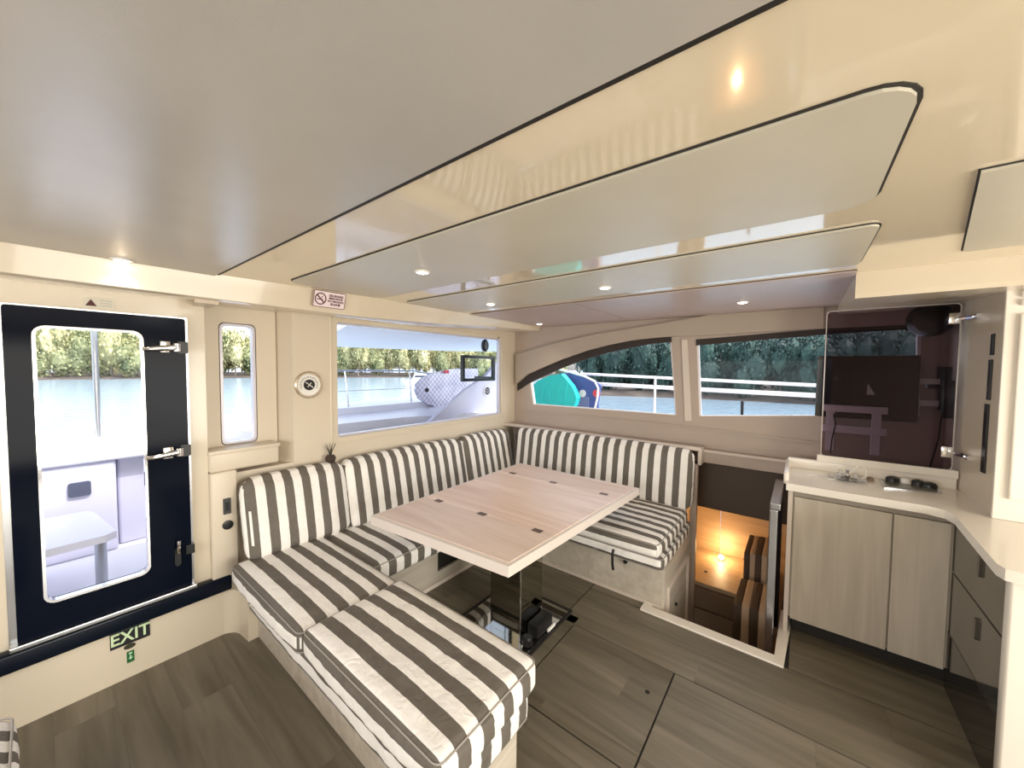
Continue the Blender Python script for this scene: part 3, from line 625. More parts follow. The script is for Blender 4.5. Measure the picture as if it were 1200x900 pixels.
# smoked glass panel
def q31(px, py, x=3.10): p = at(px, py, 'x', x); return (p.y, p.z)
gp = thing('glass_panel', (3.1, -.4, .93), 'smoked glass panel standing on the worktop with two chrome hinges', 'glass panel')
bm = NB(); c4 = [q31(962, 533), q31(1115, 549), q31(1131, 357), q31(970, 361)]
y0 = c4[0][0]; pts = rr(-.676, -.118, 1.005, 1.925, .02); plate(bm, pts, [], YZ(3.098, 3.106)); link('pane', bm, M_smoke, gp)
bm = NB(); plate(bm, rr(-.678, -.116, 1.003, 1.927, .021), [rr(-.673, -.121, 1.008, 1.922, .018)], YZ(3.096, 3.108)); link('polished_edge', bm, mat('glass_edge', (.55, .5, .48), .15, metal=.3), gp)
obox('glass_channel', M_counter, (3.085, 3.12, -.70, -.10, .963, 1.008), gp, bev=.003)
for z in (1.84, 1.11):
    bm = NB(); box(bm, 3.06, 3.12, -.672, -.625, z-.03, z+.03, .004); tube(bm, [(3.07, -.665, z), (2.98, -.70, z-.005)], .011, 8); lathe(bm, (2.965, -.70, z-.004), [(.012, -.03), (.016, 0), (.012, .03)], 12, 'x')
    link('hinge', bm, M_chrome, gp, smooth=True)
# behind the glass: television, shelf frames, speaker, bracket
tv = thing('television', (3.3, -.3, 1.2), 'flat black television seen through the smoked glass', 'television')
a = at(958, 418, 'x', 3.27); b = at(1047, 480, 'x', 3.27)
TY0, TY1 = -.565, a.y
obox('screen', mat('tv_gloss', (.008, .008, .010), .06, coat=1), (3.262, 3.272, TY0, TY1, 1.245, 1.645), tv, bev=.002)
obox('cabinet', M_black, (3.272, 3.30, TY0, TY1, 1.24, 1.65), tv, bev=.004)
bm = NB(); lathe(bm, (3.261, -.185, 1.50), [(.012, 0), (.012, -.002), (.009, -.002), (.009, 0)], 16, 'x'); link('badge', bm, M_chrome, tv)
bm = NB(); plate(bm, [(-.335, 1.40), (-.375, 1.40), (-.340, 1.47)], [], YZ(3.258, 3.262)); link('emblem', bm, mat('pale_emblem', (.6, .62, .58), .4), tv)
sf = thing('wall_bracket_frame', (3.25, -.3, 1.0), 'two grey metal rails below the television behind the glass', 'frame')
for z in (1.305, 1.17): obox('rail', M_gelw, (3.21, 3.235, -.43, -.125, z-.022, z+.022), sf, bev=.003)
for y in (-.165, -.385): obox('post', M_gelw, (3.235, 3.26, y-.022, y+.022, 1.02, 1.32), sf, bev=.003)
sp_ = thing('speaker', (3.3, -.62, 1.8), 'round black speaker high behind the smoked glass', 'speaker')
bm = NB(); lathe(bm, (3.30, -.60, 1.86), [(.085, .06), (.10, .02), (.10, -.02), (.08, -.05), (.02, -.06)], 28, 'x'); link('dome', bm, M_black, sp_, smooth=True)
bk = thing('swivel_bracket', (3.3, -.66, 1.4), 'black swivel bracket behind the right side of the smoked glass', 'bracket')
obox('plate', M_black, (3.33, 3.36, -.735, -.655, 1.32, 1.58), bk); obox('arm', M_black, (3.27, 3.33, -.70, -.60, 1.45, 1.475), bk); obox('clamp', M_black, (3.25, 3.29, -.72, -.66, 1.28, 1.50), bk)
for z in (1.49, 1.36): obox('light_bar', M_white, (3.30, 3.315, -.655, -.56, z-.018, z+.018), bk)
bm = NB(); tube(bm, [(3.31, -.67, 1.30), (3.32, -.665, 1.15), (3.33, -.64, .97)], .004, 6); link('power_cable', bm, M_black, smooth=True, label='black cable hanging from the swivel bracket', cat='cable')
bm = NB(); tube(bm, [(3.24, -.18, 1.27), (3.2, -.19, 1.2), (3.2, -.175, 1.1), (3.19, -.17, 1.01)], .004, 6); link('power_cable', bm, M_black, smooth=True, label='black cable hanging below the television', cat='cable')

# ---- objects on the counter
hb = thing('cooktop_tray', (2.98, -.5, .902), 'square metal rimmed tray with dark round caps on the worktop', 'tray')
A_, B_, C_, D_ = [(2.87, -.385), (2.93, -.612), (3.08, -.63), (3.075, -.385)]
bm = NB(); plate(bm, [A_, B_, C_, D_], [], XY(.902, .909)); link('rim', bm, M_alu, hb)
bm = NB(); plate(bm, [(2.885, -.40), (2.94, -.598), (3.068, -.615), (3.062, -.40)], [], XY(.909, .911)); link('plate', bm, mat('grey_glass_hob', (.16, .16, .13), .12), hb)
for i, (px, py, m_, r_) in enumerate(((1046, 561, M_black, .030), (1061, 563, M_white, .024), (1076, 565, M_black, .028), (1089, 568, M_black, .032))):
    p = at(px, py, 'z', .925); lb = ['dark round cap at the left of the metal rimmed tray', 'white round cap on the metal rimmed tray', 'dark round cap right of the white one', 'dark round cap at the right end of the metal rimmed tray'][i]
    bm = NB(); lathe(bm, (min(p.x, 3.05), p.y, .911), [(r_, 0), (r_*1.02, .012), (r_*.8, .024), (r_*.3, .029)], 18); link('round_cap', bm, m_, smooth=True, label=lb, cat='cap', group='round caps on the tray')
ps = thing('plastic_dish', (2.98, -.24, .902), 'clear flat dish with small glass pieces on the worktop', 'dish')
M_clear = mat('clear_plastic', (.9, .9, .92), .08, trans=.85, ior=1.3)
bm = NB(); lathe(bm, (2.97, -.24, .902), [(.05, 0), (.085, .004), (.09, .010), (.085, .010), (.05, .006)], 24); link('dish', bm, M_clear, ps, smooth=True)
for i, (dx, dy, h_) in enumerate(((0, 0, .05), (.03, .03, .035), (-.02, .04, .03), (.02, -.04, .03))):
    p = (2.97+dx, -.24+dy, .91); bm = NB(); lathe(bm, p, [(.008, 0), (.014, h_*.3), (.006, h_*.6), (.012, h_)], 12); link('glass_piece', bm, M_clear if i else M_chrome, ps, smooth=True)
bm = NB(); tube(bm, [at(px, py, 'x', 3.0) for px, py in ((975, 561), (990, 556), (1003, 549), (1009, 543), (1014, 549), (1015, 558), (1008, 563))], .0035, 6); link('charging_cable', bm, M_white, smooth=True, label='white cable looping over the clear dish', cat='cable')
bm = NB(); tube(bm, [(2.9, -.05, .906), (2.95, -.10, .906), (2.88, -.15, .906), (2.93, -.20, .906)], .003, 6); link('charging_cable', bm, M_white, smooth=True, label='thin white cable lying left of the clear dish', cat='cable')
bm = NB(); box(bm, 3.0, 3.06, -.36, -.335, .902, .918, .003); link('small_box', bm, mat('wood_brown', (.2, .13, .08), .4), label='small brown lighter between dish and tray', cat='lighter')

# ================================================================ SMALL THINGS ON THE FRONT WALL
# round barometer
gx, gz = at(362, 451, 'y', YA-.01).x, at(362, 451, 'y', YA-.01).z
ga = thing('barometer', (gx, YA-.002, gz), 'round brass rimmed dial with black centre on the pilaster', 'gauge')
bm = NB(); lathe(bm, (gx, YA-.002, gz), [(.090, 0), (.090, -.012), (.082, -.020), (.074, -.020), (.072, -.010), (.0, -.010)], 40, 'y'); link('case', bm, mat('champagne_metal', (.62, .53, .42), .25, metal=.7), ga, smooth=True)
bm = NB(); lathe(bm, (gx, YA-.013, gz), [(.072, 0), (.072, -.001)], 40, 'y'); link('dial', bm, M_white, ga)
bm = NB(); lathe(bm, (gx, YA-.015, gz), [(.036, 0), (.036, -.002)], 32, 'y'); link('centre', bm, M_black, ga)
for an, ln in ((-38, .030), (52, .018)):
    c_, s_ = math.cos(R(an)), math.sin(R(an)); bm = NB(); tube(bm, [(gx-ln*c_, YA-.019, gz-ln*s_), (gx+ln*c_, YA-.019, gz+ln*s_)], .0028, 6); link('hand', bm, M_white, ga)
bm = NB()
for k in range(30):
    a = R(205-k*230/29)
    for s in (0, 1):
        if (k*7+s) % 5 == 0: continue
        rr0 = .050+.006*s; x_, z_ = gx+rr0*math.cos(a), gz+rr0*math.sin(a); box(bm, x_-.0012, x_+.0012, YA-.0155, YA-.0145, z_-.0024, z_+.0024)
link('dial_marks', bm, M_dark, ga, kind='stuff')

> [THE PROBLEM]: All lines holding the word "from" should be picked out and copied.

> [WRITTEN ANSWER]:
Continue the Blender Python script for this scene: part 3, from line 625. More parts follow. The script is for Blender 4.5. Measure the picture as if it were 1200x900 pixels.
bm = NB(); tube(bm, [(3.31, -.67, 1.30), (3.32, -.665, 1.15), (3.33, -.64, .97)], .004, 6); link('power_cable', bm, M_black, smooth=True, label='black cable hanging from the swivel bracket', cat='cable')